Data entries
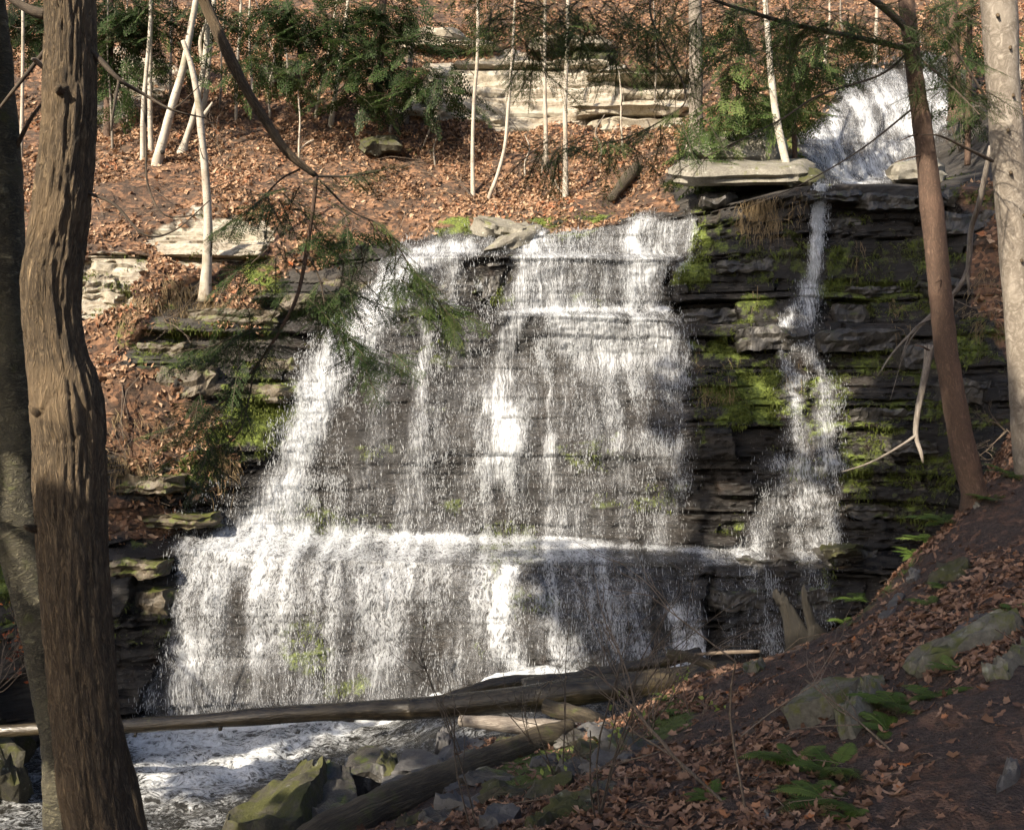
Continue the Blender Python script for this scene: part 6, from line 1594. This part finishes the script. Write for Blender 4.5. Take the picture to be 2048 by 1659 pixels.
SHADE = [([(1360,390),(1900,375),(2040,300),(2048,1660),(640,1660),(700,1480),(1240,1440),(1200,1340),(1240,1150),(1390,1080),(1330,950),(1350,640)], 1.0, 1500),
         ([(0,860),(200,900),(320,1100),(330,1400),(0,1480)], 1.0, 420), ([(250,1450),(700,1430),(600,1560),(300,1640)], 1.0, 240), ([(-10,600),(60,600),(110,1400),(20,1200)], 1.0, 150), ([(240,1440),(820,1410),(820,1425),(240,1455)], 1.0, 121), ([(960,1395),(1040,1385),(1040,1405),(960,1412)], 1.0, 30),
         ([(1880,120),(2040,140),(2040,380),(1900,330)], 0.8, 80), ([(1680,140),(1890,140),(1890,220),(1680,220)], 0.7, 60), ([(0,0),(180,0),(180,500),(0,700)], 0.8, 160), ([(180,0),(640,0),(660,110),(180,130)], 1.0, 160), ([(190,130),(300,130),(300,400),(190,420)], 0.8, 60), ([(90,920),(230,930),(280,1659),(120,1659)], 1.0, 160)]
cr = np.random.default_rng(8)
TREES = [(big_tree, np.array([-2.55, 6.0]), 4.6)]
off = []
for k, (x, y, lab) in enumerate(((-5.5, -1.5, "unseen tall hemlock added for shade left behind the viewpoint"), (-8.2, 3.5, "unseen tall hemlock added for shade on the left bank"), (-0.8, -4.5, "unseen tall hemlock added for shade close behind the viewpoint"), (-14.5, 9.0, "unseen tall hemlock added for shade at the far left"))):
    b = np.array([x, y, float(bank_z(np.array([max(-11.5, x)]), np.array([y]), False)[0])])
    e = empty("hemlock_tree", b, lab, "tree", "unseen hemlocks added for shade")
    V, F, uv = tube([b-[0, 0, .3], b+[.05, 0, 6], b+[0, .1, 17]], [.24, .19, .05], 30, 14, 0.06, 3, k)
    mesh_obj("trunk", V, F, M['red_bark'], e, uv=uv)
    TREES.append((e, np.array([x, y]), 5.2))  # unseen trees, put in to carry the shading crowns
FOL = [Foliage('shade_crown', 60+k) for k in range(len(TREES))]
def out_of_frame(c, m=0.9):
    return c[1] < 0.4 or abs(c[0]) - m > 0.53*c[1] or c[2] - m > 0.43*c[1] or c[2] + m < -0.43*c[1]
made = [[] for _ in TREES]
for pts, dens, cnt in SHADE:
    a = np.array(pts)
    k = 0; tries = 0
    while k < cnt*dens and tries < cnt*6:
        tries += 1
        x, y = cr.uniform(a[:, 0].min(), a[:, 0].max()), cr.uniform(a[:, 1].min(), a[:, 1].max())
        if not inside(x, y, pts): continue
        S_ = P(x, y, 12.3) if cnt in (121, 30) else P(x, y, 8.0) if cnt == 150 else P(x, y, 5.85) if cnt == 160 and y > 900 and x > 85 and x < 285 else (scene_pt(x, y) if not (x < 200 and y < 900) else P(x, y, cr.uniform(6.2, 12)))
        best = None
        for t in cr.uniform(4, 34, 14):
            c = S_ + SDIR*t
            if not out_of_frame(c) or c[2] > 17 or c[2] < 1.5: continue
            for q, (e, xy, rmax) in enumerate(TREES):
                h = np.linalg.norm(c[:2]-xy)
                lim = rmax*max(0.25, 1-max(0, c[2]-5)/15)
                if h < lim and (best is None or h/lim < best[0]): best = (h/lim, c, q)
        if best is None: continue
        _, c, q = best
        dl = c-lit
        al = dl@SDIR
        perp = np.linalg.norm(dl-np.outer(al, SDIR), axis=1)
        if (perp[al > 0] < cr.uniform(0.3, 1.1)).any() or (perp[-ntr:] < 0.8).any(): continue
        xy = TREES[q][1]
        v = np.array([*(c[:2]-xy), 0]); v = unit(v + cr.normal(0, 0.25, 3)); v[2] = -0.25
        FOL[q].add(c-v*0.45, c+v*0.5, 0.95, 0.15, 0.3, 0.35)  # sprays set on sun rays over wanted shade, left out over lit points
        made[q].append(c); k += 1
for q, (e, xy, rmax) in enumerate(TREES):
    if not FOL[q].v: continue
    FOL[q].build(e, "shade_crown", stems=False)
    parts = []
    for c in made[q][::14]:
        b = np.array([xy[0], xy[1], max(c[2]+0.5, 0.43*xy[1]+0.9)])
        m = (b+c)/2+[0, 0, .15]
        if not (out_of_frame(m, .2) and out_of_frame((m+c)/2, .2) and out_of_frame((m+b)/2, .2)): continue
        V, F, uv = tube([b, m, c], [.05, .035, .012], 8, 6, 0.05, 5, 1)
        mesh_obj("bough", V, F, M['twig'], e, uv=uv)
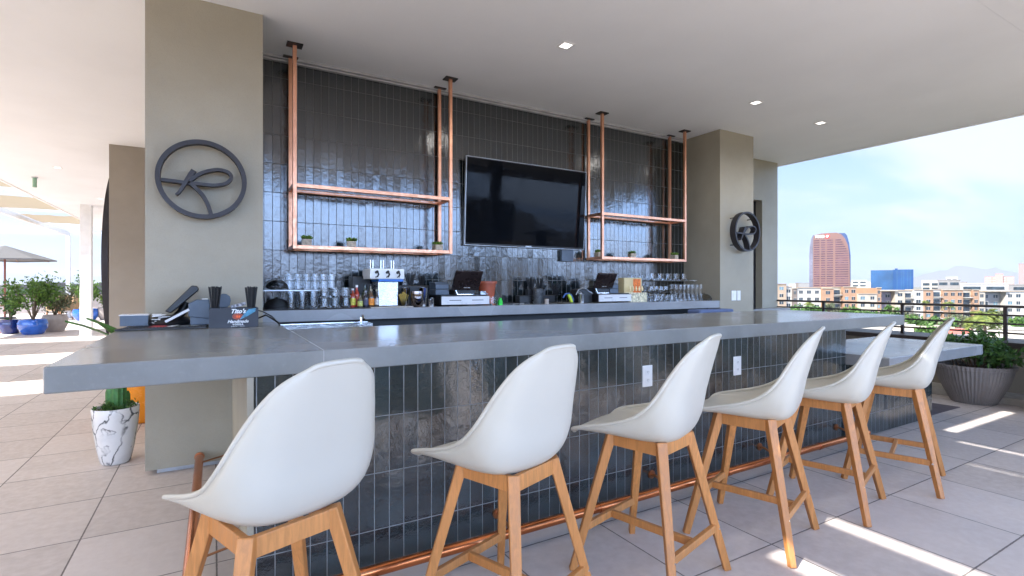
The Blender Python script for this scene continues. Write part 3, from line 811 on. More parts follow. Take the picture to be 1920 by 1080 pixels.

What to do
Note each line of the entries that has "this" in it, and copy those lines.

Written solution
Continue the Blender Python script for this scene: part 6, from line 1594. This part finishes the script. Write for Blender 4.5. Take the picture to be 2048 by 1659 pixels.
The Blender Python script for this scene continues. Write part 3, from line 811 on. More parts follow. Take the picture to be 1920 by 1080 pixels.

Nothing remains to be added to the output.